The exercise – From the listing below, copy word for word every line starting at the one that includes "Recreate this scene" and ending at the one that includes "scn.camera = cam"; the pictures are omitted.

Source data –
+ + + + + + +

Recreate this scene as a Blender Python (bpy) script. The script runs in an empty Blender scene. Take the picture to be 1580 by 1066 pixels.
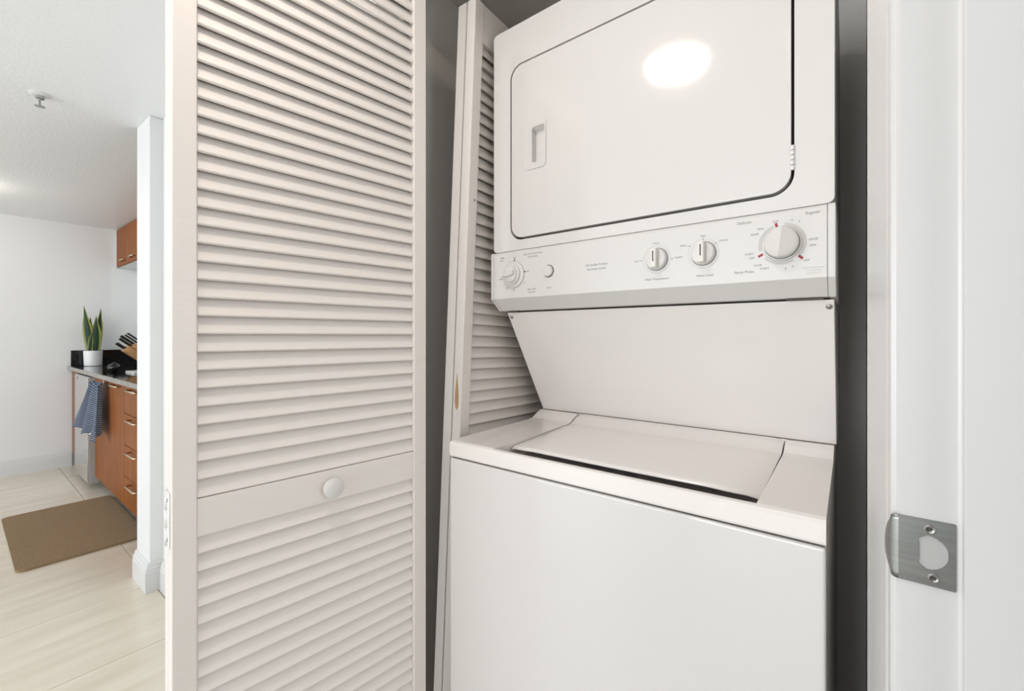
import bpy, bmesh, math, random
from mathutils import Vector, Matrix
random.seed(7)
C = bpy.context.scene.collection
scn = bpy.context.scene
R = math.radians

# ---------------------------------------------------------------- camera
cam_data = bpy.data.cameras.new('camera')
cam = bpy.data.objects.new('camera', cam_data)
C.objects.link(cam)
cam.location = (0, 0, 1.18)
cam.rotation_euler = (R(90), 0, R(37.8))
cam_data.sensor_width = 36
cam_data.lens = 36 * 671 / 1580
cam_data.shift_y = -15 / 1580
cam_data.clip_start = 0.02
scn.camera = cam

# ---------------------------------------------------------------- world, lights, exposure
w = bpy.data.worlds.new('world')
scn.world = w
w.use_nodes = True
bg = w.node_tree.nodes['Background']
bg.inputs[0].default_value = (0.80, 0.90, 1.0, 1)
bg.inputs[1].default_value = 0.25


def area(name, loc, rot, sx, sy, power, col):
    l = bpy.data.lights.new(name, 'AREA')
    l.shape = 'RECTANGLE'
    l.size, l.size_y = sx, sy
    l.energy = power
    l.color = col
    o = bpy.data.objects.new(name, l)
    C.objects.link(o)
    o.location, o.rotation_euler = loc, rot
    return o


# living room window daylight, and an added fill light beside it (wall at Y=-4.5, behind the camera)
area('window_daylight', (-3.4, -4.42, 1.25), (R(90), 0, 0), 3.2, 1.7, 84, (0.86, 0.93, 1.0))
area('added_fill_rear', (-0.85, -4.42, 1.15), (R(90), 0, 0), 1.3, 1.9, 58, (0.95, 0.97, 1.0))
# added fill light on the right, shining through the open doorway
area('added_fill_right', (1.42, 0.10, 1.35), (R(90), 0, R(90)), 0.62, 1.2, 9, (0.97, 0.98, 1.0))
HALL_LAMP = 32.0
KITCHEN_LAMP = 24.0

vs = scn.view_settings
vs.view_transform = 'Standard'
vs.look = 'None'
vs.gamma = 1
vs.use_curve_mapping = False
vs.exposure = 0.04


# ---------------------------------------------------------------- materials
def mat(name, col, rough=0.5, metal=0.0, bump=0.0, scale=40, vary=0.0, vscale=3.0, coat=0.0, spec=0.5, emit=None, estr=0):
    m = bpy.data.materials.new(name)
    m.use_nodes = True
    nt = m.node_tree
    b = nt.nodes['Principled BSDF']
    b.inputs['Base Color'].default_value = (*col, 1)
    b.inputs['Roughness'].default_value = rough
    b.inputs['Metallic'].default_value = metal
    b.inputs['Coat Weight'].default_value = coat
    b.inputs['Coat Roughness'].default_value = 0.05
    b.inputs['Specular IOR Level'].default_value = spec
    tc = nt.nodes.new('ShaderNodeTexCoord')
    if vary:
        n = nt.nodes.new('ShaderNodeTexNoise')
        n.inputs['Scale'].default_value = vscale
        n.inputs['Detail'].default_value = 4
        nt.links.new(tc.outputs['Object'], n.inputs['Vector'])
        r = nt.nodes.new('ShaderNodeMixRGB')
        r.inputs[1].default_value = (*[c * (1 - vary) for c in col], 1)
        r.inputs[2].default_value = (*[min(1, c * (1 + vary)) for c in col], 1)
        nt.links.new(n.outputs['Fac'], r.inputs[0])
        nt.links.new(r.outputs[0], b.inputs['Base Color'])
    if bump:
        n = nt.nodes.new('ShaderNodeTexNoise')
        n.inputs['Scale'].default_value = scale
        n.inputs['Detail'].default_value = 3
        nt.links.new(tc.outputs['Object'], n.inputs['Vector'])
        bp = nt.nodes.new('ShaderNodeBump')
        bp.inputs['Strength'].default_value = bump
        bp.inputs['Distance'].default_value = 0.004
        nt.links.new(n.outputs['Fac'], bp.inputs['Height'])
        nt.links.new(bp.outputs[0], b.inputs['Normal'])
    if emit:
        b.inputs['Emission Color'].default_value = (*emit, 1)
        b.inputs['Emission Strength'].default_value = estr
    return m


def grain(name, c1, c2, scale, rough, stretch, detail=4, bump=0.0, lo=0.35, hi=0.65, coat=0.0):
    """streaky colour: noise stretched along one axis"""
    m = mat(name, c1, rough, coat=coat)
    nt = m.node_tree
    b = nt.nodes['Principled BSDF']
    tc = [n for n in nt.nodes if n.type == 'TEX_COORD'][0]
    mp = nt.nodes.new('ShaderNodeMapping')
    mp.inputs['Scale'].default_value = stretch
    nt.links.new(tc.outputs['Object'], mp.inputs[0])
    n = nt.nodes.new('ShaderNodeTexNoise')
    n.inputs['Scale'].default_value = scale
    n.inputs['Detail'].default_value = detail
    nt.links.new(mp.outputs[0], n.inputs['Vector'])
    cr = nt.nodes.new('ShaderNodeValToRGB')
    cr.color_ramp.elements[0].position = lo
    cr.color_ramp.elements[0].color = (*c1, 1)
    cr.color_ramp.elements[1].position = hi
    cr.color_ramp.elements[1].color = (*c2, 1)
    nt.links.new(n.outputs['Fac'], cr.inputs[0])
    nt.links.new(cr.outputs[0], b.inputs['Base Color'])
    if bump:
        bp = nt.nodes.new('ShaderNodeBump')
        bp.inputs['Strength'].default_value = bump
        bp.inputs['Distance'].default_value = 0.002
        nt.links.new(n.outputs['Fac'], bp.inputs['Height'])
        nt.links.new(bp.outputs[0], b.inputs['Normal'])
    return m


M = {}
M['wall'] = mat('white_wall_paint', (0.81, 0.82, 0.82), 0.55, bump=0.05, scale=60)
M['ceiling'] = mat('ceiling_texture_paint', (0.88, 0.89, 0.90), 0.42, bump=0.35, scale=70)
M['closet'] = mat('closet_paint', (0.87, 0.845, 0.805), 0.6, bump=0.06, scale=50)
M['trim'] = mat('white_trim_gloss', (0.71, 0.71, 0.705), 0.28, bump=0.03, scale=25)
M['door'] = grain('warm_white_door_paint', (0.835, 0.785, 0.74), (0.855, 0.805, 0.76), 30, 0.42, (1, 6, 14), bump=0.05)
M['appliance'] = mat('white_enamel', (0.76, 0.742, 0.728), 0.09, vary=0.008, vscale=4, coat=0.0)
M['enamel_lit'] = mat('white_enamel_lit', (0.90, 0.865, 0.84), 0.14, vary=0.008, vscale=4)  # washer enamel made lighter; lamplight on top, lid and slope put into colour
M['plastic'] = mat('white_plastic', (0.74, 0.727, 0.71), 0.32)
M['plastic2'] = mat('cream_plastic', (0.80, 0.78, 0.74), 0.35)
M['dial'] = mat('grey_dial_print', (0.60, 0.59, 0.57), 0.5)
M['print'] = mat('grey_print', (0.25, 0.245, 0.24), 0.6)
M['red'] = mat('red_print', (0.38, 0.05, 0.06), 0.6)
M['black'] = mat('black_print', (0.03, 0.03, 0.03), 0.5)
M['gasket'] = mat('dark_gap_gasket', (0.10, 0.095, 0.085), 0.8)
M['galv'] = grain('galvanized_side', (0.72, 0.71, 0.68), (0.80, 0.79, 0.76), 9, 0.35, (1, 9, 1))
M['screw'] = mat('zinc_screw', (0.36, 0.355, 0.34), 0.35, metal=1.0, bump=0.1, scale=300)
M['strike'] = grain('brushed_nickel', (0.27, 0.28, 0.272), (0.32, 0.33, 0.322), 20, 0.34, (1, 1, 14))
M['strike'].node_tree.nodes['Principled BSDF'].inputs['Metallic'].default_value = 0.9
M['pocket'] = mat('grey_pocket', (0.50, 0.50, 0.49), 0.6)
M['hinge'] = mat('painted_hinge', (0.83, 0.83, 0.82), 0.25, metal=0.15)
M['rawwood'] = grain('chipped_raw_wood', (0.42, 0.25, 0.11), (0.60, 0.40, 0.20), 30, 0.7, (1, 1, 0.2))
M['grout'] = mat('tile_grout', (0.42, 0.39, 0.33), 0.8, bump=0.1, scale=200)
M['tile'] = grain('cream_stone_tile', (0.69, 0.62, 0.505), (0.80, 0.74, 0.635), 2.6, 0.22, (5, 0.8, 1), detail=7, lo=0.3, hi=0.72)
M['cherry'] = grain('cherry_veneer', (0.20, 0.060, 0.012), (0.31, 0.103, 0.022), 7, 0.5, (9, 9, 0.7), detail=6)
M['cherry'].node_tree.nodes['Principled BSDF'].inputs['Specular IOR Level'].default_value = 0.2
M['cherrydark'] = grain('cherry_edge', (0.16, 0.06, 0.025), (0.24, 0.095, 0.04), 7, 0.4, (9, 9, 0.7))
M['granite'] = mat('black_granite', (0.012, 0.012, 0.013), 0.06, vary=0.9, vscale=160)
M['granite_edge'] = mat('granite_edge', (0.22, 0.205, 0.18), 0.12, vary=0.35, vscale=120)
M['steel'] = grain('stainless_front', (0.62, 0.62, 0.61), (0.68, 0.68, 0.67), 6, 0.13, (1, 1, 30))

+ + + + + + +

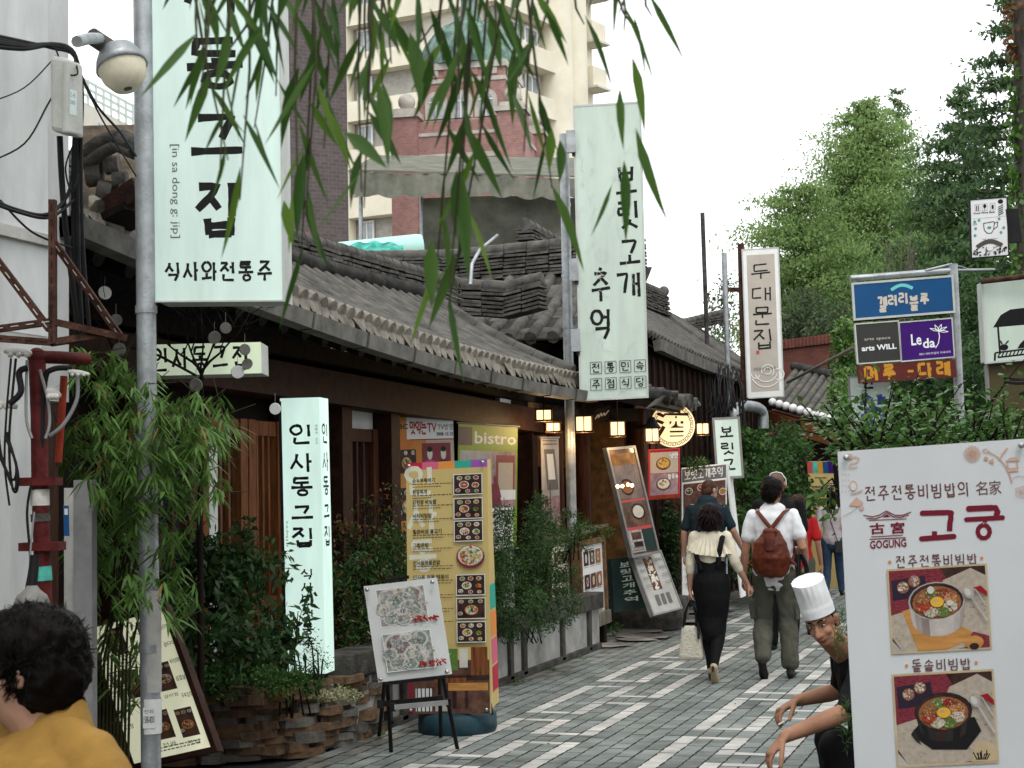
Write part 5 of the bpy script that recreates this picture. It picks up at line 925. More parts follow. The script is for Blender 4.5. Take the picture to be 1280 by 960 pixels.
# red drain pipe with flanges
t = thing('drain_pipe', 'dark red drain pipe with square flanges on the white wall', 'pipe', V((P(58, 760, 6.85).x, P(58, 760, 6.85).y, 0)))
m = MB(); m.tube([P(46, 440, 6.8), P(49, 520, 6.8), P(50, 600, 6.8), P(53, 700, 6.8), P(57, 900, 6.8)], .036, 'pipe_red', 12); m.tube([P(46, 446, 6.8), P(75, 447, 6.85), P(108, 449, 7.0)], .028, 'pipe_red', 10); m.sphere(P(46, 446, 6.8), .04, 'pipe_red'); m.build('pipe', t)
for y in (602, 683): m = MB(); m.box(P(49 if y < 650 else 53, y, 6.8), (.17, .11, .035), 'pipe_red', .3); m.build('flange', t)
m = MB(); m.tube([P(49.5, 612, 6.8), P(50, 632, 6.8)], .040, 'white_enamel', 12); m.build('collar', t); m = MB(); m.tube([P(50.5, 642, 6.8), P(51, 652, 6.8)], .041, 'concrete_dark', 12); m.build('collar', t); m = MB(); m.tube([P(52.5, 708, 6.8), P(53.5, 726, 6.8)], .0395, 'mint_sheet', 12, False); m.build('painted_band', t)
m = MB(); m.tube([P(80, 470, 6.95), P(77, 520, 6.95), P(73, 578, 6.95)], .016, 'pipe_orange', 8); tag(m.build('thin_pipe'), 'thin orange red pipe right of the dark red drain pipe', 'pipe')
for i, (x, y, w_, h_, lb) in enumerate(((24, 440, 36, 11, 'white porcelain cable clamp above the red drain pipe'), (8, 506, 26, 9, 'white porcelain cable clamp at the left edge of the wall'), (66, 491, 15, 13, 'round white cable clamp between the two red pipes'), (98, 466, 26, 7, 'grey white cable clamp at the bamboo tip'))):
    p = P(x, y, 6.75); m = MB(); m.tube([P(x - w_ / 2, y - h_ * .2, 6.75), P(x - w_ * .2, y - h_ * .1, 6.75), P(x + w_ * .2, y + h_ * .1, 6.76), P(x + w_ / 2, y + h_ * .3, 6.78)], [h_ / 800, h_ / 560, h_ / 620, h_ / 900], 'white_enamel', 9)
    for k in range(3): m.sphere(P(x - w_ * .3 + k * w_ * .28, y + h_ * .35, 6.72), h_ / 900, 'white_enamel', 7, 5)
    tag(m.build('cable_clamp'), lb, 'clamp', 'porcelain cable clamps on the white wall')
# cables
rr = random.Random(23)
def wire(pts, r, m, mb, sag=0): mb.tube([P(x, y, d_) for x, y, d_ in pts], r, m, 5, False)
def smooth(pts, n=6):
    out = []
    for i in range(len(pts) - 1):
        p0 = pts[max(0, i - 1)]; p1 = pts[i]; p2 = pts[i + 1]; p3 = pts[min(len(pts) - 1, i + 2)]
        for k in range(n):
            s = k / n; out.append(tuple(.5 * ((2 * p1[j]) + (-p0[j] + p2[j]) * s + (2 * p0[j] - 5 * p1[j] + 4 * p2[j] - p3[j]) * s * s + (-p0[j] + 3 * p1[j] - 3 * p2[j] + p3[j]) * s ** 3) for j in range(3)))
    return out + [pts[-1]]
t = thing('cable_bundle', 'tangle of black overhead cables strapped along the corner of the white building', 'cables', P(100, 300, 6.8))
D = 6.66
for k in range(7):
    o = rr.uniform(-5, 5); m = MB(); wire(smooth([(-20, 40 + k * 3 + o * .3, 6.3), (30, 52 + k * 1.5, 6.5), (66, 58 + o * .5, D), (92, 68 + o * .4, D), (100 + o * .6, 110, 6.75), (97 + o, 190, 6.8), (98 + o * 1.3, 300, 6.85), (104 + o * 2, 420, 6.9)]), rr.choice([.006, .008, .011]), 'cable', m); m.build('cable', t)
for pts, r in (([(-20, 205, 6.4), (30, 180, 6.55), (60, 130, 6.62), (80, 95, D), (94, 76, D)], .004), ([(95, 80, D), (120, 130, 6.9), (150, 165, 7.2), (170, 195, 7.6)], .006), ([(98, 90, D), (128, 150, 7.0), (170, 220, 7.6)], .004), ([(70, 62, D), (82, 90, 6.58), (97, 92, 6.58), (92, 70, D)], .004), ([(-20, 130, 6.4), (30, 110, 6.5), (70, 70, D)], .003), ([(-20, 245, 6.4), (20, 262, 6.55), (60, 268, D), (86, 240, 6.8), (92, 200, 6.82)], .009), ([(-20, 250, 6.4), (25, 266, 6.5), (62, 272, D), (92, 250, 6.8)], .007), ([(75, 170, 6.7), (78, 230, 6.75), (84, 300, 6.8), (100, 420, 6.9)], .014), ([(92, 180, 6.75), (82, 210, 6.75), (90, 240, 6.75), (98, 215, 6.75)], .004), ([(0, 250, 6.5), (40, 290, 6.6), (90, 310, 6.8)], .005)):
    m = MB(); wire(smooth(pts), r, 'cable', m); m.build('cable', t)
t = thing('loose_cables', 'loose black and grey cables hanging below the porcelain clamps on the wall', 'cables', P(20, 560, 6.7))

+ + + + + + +

The answer –
Recreate this scene as a Blender Python (bpy) script. The script runs in an empty Blender scene. Take the picture to be 1580 by 1066 pixels.
import bpy, bmesh, math, random
from mathutils import Vector, Matrix
random.seed(7)
C = bpy.context.scene.collection
scn = bpy.context.scene
R = math.radians

# ---------------------------------------------------------------- camera
cam_data = bpy.data.cameras.new('camera')
cam = bpy.data.objects.new('camera', cam_data)
C.objects.link(cam)
cam.location = (0, 0, 1.18)
cam.rotation_euler = (R(90), 0, R(37.8))
cam_data.sensor_width = 36
cam_data.lens = 36 * 671 / 1580
cam_data.shift_y = -15 / 1580
cam_data.clip_start = 0.02
scn.camera = cam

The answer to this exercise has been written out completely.